E’ lui o non è lui?

Friz4.5

Questo “pippotto” vuole porre un’accento in chiave velatamente sarcastica su un aspetto, a volte trascurato, riguardante il nome proprio, che viene appioppato ad un prodotto, nel caso al formaggio, dal momento della sua nascita o durante la sua maturazione. L’atto formale, prevede tre distinte entità, che devono muoversi in perfetta armonia e simbiosi; “il battezzante”, o meglio “caseo-battezzante”, che per brevità di nota chiameremo più familiarmente Bat: ossia colui che imponendo per somma concessione, il nome, eleva “il battezzato”  all’ingresso nella caseo-società.  E’ il naturale appartenente alla categoria dei produttori ma anche e soprattutto a quella degli affinatori, anzi “afffinatori” con tre effe, visto che vengono ritenuti a torto o a ragione le figure più carismatiche della filiera.  “Il battezzato”, appunto, la figura più banale, che nel nostro caso trattasi di entità oniricamente inanimata, rappresentato dalla forma di formaggio. Per ultimo il nome, ossia Il “trait de union” tra l’azione dei due figuranti. Considerando in partenza solo l’aspetto che coinvolge il nome, visto che è  altamente inopportuno e sconsigliabile chiamare un formaggio Carlo o Maria, (anche se il fatto potrebbe avere il suo fascino perverso), quest’ultimo deve rispondere a caratteristiche ben precise, ossia:

    • Descrivere particolarità nella maturazione del prodotto in questione: si ricorre allora all’ aggettivazione del, tipo, speziato, puzzone, ubriaco, resinato, ecc.
    • Descrivere più semplicemente una peculiarità intrinseca della materia; ecco allora l’apparire di termini come l’esagerato delizia, grasso, molloso ecc.
    • Non descrivere un bel niente, ma più semplicemente evocare emozioni fantastiche legate al nostro io più profondo.
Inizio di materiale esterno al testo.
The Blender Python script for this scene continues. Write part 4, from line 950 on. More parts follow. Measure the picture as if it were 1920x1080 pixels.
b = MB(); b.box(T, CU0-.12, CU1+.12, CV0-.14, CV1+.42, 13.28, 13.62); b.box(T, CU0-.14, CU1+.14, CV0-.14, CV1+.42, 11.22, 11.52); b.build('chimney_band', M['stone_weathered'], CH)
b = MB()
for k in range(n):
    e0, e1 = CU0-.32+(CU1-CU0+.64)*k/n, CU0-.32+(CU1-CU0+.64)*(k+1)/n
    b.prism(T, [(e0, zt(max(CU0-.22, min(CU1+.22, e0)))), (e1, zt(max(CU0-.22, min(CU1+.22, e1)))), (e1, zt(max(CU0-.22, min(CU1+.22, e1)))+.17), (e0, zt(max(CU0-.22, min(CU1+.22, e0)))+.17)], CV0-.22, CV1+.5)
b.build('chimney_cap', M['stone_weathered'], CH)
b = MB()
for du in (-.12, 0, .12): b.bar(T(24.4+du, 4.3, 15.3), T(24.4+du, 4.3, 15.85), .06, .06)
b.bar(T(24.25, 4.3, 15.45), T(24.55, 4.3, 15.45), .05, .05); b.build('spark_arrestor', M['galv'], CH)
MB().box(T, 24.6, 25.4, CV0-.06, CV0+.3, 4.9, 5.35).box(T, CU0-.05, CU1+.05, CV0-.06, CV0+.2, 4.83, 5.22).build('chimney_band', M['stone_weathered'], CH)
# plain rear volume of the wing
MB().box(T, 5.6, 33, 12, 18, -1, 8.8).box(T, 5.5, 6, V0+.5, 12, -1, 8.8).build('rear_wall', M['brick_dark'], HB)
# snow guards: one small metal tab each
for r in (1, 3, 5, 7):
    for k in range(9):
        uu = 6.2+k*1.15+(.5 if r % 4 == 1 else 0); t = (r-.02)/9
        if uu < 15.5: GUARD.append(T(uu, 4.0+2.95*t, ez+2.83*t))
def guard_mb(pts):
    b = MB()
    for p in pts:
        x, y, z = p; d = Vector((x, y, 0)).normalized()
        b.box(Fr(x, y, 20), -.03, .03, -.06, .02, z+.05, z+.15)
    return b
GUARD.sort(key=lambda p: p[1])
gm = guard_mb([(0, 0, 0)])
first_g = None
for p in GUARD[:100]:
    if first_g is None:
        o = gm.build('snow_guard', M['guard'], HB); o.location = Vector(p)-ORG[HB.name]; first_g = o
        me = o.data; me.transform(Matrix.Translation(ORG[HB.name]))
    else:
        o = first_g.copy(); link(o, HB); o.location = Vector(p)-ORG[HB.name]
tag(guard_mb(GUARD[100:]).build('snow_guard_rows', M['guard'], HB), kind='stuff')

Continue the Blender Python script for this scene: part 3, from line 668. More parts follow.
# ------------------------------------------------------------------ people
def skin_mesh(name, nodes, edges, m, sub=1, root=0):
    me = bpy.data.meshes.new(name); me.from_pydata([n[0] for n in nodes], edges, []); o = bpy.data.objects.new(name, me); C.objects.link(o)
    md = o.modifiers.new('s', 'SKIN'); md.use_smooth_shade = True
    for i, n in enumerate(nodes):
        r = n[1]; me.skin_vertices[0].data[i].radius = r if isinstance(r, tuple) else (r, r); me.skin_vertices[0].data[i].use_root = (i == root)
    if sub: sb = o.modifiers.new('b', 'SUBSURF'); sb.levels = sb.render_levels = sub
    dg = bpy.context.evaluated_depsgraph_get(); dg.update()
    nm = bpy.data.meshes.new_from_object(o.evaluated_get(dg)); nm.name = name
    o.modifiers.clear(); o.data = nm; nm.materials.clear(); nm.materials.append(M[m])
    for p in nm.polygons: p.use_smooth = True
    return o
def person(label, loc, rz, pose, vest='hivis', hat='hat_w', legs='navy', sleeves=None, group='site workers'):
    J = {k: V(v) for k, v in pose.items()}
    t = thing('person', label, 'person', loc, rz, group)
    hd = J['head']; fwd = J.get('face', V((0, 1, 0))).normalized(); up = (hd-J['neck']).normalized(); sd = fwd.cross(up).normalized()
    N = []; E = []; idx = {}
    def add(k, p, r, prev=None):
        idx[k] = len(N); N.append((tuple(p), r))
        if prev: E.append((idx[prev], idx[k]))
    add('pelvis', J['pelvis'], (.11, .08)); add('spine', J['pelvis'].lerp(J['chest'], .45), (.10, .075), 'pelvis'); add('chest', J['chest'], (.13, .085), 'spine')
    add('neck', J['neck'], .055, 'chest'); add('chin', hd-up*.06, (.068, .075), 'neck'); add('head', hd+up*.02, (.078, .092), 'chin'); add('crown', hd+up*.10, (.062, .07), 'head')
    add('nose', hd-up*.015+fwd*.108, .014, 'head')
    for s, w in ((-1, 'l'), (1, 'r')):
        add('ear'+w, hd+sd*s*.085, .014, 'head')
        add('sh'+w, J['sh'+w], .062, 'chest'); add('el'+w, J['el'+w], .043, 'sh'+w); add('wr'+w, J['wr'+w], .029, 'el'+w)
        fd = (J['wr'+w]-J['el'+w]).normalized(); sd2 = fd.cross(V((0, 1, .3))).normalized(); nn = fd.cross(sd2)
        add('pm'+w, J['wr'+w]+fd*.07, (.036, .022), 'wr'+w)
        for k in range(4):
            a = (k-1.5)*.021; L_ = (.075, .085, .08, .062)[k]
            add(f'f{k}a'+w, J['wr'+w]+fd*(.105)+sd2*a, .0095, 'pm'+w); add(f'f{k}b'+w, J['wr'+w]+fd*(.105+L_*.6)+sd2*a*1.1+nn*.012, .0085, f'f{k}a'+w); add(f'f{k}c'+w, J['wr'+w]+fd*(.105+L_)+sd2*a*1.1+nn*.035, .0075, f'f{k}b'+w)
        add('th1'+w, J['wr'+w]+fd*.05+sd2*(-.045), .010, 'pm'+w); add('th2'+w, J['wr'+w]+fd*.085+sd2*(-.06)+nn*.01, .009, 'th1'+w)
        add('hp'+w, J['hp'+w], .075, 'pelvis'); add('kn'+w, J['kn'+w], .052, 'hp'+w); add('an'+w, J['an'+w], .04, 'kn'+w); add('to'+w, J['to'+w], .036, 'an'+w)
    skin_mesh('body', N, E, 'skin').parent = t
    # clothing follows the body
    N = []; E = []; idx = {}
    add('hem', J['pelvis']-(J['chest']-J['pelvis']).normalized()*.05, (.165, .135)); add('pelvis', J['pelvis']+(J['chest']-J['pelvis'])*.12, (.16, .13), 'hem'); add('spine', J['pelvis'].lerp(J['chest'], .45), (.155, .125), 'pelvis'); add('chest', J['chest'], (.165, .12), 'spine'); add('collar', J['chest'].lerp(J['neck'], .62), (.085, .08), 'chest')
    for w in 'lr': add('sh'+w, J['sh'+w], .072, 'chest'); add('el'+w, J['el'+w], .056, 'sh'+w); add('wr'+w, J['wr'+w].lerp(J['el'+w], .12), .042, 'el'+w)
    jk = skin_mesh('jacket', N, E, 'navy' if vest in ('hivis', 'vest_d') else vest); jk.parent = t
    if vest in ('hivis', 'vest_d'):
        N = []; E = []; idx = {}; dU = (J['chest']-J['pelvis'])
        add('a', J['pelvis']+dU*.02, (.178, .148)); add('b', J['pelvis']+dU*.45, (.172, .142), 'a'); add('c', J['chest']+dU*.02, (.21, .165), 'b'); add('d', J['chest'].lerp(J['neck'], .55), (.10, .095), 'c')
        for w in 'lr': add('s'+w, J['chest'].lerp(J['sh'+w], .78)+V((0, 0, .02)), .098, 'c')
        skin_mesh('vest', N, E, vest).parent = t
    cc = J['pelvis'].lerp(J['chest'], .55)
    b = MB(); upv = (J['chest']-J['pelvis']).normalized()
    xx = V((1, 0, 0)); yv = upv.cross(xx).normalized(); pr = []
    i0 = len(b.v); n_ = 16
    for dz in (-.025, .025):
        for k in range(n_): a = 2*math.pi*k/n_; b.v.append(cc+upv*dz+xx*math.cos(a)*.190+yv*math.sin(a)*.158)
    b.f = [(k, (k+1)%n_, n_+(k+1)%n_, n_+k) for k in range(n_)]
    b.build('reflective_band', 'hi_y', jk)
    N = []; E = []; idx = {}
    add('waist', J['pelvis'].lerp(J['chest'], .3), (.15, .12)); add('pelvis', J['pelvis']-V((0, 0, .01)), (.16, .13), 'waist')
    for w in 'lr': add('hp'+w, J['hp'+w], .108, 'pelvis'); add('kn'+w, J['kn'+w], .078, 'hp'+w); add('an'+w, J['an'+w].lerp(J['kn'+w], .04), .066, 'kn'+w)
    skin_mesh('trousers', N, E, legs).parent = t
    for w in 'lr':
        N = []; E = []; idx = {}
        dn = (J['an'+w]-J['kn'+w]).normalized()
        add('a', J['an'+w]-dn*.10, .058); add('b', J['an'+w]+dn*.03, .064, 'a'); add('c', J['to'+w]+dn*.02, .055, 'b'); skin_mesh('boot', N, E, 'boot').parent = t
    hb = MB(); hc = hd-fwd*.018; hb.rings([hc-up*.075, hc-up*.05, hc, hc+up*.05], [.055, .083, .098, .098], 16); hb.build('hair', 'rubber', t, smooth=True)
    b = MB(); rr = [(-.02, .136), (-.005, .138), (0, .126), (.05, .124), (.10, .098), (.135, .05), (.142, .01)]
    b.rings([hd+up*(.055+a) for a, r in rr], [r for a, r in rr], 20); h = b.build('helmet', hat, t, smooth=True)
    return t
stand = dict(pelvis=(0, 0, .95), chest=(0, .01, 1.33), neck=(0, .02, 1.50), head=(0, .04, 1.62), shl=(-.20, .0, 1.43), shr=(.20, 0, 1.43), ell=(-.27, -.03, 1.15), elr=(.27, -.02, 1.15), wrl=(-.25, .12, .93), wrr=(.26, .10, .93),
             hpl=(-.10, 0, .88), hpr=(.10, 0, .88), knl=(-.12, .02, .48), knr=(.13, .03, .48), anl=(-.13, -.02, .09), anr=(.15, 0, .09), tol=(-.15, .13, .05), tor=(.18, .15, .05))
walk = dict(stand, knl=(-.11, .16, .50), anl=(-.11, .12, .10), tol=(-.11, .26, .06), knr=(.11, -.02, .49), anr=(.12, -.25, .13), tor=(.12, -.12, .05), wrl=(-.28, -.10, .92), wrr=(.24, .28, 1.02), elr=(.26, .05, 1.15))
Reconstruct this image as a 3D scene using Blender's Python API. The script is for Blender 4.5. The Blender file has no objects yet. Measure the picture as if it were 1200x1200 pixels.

Vorrei comunque sottoporre all’attenzione del lettore, alcuni brevi considerazioni.
A volte i nomi possono discostarsi, e anche di molto, dai  principi sopra esposti. Prendiamo il caso dei due Puzzoni, più conosciuti, quello Nazionale e quello Francese. Il primo non puzza, quindi non è “sbagliato” il formaggio ma piuttosto il nome, mentre il secondo che è veramente fetente, i novelli Bat, lo hanno ribattezzano “vecchio”, avendo intuito che questa tipologia di prodotto è oggi praticamente improponibile. Ben più subdola invece è la terza categoria di nomi. Suggeriamo allora una classica dimostrazione. Prendiamo un formaggio (magari anche un “formaggiazzo” pastorizzato qualunque), che viene fabbricato in pianura; mettiamo pure che dalle stalle o dal caseificio si veda in lontananza un monte più o meno famoso, e mettiamo poi di  “battezzare”  il nostro, con il nome di quello stesso monte; ecco che allora scatta in noi “ il perverso meccanismo”. Il preoccuparsi della qualità del prodotto diviene di secondaria, se non di inutile importanza, l’evocazione della montagna diviene sinonimo stesso di verdi pascoli, di limpide acque, di fiori ed erba verdissima: tutte immagini positive, che per traslazione penetrano come per prodigio nel formaggio stesso. Bella cazzata! Esiste poi il caso in cui, più o meno consapevolmente, si confondono le montagne se non addirittura le catene montuose (e sì che sono grandissime). Ecco allora che un formaggio prodotto sul Massiccio Centrale, viene ricollocato in inequivocabile e più familiare posizione Alpina. Ci si chiede: “ sarà un sacrificio al dio chilometro zero?” oppure un metodo di proposta più “coinvolgente” verso il consumatore? Sicuramente, e, neanche troppo in lontananza, si sente una stantia puzza di fregatura!  A questo punto ben venga “Il formaggio di nonno Teomondo”, che, anche se molto meno tranquillizzante nella forma, lo può essere nella sostanza, e proprio per questa ragione, può almeno per mera curiosità spingere ad articolare una fatidica domanda: ”Ma è buono o non è buono?”, e solo dopo aver ottenuto rassicurante risposta, il più lungimirante degli avventori lanciarsi financo ad un appassionato assaggio. Meditate!